THE LIFE AND CHARACTER

OF

ROBERT BURNS.

THE attention of biographers is naturally engaged by celebrity of two kinds altogether different. One is derived from the station, the other from the personal qualities, of its possessor. He who succeeds to the former may be a character undeserving of notice; but he who earns the latter, must be distinguished by extraordinary measures either of talent or of virtue. Both are proper subjects of history, though on different grounds. The lives of princes are recorded, chiefly to fix the date and connection of interesting phenomena with which they were contemporary; but the man of genius is himself the phenomenon by which all the interest is created. The names

of the former are preserved, like serviceable marks in a chronological index; but the character of the latter is described, as an important addition to the natural history of the human species. The stunted pine upon the height may overtop the loftiest cedar of the vale; but the first, however useful as a landmark, commands little attention on its own account, while the student of nature will repeatedly examine the progress of the last, from the period when it sprung from the soil, till it exhibited in its gigantic growth the full force of vegetation.

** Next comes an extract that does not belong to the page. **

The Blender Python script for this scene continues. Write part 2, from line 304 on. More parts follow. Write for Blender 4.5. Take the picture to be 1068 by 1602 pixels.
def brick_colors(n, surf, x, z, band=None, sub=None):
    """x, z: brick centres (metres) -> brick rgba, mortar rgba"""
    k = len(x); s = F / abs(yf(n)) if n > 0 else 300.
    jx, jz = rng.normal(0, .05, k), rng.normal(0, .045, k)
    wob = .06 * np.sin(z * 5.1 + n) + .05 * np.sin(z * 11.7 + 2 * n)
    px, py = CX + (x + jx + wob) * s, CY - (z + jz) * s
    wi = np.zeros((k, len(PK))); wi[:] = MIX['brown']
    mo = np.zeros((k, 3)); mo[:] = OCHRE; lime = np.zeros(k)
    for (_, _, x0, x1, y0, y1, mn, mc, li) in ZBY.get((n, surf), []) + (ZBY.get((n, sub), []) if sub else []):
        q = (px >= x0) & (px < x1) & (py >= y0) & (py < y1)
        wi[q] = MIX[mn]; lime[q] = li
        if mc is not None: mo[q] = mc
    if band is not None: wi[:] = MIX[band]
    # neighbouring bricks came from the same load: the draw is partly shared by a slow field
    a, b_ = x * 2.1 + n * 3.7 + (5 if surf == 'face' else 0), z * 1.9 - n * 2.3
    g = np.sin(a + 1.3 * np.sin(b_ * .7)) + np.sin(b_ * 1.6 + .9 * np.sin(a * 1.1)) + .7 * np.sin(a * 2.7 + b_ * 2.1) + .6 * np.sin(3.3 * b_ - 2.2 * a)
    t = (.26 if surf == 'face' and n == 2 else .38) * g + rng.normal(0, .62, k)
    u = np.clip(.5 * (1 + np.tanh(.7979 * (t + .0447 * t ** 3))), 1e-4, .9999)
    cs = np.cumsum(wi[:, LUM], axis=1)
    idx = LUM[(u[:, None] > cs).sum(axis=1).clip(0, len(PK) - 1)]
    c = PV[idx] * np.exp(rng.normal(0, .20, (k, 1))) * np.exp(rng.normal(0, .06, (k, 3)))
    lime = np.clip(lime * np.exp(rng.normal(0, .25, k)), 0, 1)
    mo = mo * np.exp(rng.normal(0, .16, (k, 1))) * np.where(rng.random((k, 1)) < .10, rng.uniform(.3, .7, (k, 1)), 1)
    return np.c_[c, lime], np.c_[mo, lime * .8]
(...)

In the same manner, intellectual eminence invites the frequent research of an enlightened curiosity; and literary biography, in which the charms of narrative and descriptive history are united, becomes, on this account, one of the most gratifying and instructive studies. If we can listen without weariness to a repetition of the personal memoirs of rulers, who often owe their importance to events occasioned by their own imbecility, we may surely accept with equal patience a plurality of attempts to illustrate the character of a man in whose life is to be read the power and the progress of talent, and who, by the mere recreations of his mind, rendered himself, in the humblest station, more the object of thought and of enquiry, than numbers whom Fortune had placed in the most exalted.